The second ingredient you have to have in place is it's got to be implemented in a business unit. To get to a successful outcome, the business unit itself has to be ready to embrace this digital change. That means changing the performance metrics for the manager in that unit. Then, you need to train the workforce in that unit so that they know that what's coming at them is an expectation of the company. If the workforce doesn't embrace these changes and drive digital growth, then the whole unit will suffer.

RG: You make a really interesting argument about what competes for capital in an up market versus what competes for capital in a down Market. Would love to hear your specific thoughts about that.

GC: We have some real challenges in the context of how to drive this change agenda forward. You can go from midstream companies with a viable digital game plans underway, to upstream companies, and even to refineries. The place in the value chain doesn't matter; the digital agenda should continue to run regardless of where we are in the cycle.

RG: Another thing that I was really interested in was IT and OT and their roles in digital transformation. If you could just walk us through how they end up managing these projects.

GC: Sure.
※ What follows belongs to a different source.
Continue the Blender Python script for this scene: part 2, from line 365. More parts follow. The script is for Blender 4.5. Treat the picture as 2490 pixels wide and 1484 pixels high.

Most commercial businesses will have an Information Technology (IT) department and within it you'll find the team that makes sure the email system works correctly, the ERP systems are supported properly, and that the infrastructure is in place to do things like Zoom calls. They let you bring your tablet to work and gives you single sign-on and all that sort of stuff. IT’s specialization is integrating these multiple technologies together and making them appear seamless. That’s one of their secret sauces. The are generally very good at patching, keeping complex systems going, and securing and providing a whole range of services responding to employee needs.

OT is what we call Operational Technology. OT is what you find in a plant as it runs 24/7. It never shuts down. It is responsible for keeping physical infrastructure running within certain set points. OT can go by the name SCADA, which stands for Supervisory Control and Data Acquisition. Here, you're supervising an asset and you're capturing the data from that asset as it's running. Historically, IT and OT have been two separate solitudes.

The problem, though, is that in a digital world, they start to come together. If you look at the oil and gas industries from one end of the spectrum to the other (upstream, midstream, downstream, retail, trading, or capital projects), you'll find slight and distinct differences all the way along the chain. Differences in ghw people think about an approach the world of IT their world of Operations Technology and how they connect in the world of digital technology. There isn't a clear cut answer emerging … yet.

RG: This has been really fantastic, Geoff! I greatly appreciate the opportunity to visit with you. I wanted to show the group that we have our own copy of Bits, Bytes, and Barrels that you were kind enough to help us print our own Petro.ai logo on. So, if this is something that you are interested in, follow us on LinkedIn and join our Petro.ai ommunity and we will give you an opportunity to get a copy of Geoff's book. We’d love to share this with you. But, before we sign off is there any wisdom you'd want to share with us as parting words?

GC: Not one thing, but three things! The first is that I write a weekly article series about digital innovation in oil and gas which is available on my website. It's absolutely free. A companion to that is a podcast that I also publish every week on iTunes, Stitcher, and Spotify and all the places where you find podcasts. It's called Digital Oil and Gas. Third, a government agency asked me if I would turn my book into a training course and so I did that for them. I built all the materials and then recorded all the materials as a series of online lectures and they're available on Udemy for about the same price as the book itself.

RG: Thanks so much for taking the time.

GC: You bet. I'm delighted to do it and look forward to doing this sometime in the future again. Take care.